Apesar de não ter controle direto sobre o mineral, a Argentina quer aumentar a participação doméstica na cadeia de valor do lítio, seguindo sua tradição industrial e com um forte grau de desenvolvimento científico.

“O país tem condições de fabricar células para baterias de lítio que poderiam ser usadas para armazenar energia em parques solares. Queremos que o carbonato de lítio seja processado no país. Neste sentido, as experiências estão sendo compartilhadas com a Bolívia, que também está focada em agregação de valor”, diz Salvarezza, da Y-tec.

Para Juan Carlos Montenegro, ex-gerente da Yacimientos del Litio Bolivianos, os países devem fortalecer suas relações para explorar alternativas de integração. “Nos últimos anos, essas iniciativas têm ganhado mais espaço. A integração é vital para discutir o papel que queremos desempenhar na gestão da transição energética”, disse.

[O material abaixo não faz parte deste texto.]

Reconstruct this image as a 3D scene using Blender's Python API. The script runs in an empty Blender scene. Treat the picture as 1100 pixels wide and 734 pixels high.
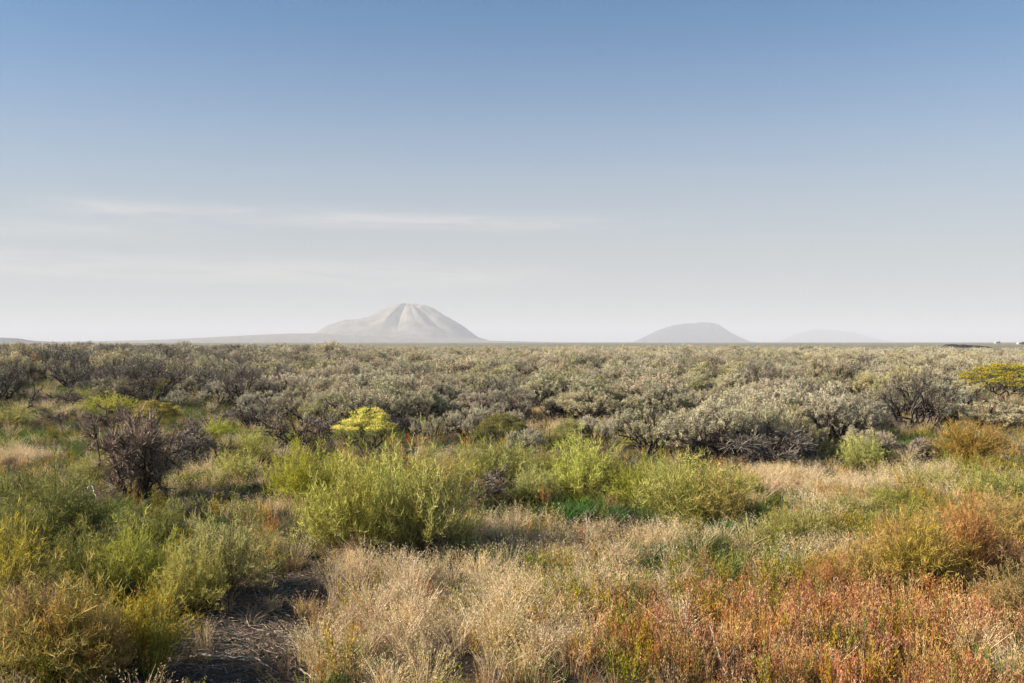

A base para a coordenação de estratégias é o controle estatal e social das reservas de lítio e da produção primária. Não se pode administrar algo sobre o qual não se tem controle

A Bolívia tem uma fábrica de baterias em escala laboratorial. Montenegro alerta que a produção em escala requer o fornecimento de outros metais como níquel, manganês e cobalto, e que nesse caso a integração com países da região parece necessária.

O ex-executivo da estatal de lítio da Bolívia acredita que, embora a concorrência no mercado global de baterias esteja muito além do alcance regional, um possível destino para a fabricação local poderia ser o armazenamento de energia para as comunidades rurais não conectadas à rede elétrica nacional.

No México, o governo do presidente Andrés Manuel López Obrador deu recentemente um passo em direção à intervenção estatal no controle das salinas.

“Essa é uma lei de ‘soberania’, porque permite ao Estado exercer maior soberania sobre as salinas”, diz Alfredo Jalife-Rahme, analista político mexicano. Entretanto, ele reforça que “o Estado não tem nem a tecnologia para extração, nem o financiamento para empreender tais projetos”.

Jalife-Rahme destaca a boa relação entre os governos mexicano e boliviano e os intercâmbios bilaterais sobre o lítio. A China é a principal detentora da concessão de exploração de lítio em Sonora, no México.